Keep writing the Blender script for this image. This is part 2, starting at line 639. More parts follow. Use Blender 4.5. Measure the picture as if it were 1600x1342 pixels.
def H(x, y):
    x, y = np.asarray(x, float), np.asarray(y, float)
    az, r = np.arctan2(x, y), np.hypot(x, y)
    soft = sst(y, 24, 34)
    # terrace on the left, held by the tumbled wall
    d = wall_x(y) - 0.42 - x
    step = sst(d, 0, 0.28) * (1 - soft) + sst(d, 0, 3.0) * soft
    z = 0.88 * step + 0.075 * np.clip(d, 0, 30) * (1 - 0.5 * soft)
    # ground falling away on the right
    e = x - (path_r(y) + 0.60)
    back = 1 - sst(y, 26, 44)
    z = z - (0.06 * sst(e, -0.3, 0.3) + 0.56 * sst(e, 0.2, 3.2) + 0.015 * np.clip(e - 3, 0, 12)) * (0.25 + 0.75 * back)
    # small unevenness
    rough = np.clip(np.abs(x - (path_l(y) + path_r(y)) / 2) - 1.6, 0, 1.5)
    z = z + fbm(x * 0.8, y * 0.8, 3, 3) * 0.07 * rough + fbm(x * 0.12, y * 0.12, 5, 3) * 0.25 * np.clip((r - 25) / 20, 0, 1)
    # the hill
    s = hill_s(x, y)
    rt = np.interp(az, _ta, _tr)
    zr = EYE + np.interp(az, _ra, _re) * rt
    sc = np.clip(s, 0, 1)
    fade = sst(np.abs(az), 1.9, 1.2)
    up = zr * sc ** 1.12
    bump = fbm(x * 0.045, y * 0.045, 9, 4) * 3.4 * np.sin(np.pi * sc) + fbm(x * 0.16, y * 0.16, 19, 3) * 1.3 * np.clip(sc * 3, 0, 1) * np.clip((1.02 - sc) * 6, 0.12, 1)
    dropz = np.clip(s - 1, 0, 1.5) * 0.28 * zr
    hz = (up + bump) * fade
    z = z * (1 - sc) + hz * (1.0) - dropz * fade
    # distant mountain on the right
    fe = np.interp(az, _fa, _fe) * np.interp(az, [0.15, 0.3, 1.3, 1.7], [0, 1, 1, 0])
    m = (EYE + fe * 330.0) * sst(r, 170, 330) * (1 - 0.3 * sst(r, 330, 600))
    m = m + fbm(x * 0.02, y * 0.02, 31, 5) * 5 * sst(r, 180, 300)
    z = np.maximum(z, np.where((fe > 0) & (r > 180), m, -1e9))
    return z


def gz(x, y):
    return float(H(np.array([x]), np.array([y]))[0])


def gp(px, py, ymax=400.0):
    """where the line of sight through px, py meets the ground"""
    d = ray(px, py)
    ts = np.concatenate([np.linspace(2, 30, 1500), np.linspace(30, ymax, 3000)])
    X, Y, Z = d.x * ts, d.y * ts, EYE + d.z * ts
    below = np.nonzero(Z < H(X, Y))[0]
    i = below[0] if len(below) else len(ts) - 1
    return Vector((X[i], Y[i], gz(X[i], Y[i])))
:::
Go through the listing and copy all of it exactly.

Keep writing the Blender script for this image. This is part 2, starting at line 639. More parts follow. Use Blender 4.5. Measure the picture as if it were 1600x1342 pixels.
def H(x, y):
    x, y = np.asarray(x, float), np.asarray(y, float)
    az, r = np.arctan2(x, y), np.hypot(x, y)
    soft = sst(y, 24, 34)
    # terrace on the left, held by the tumbled wall
    d = wall_x(y) - 0.42 - x
    step = sst(d, 0, 0.28) * (1 - soft) + sst(d, 0, 3.0) * soft
    z = 0.88 * step + 0.075 * np.clip(d, 0, 30) * (1 - 0.5 * soft)
    # ground falling away on the right
    e = x - (path_r(y) + 0.60)
    back = 1 - sst(y, 26, 44)
    z = z - (0.06 * sst(e, -0.3, 0.3) + 0.56 * sst(e, 0.2, 3.2) + 0.015 * np.clip(e - 3, 0, 12)) * (0.25 + 0.75 * back)
    # small unevenness
    rough = np.clip(np.abs(x - (path_l(y) + path_r(y)) / 2) - 1.6, 0, 1.5)
    z = z + fbm(x * 0.8, y * 0.8, 3, 3) * 0.07 * rough + fbm(x * 0.12, y * 0.12, 5, 3) * 0.25 * np.clip((r - 25) / 20, 0, 1)
    # the hill
    s = hill_s(x, y)
    rt = np.interp(az, _ta, _tr)
    zr = EYE + np.interp(az, _ra, _re) * rt
    sc = np.clip(s, 0, 1)
    fade = sst(np.abs(az), 1.9, 1.2)
    up = zr * sc ** 1.12
    bump = fbm(x * 0.045, y * 0.045, 9, 4) * 3.4 * np.sin(np.pi * sc) + fbm(x * 0.16, y * 0.16, 19, 3) * 1.3 * np.clip(sc * 3, 0, 1) * np.clip((1.02 - sc) * 6, 0.12, 1)
    dropz = np.clip(s - 1, 0, 1.5) * 0.28 * zr
    hz = (up + bump) * fade
    z = z * (1 - sc) + hz * (1.0) - dropz * fade
    # distant mountain on the right
    fe = np.interp(az, _fa, _fe) * np.interp(az, [0.15, 0.3, 1.3, 1.7], [0, 1, 1, 0])
    m = (EYE + fe * 330.0) * sst(r, 170, 330) * (1 - 0.3 * sst(r, 330, 600))
    m = m + fbm(x * 0.02, y * 0.02, 31, 5) * 5 * sst(r, 180, 300)
    z = np.maximum(z, np.where((fe > 0) & (r > 180), m, -1e9))
    return z


def gz(x, y):
    return float(H(np.array([x]), np.array([y]))[0])


def gp(px, py, ymax=400.0):
    """where the line of sight through px, py meets the ground"""
    d = ray(px, py)
    ts = np.concatenate([np.linspace(2, 30, 1500), np.linspace(30, ymax, 3000)])
    X, Y, Z = d.x * ts, d.y * ts, EYE + d.z * ts
    below = np.nonzero(Z < H(X, Y))[0]
    i = below[0] if len(below) else len(ts) - 1
    return Vector((X[i], Y[i], gz(X[i], Y[i])))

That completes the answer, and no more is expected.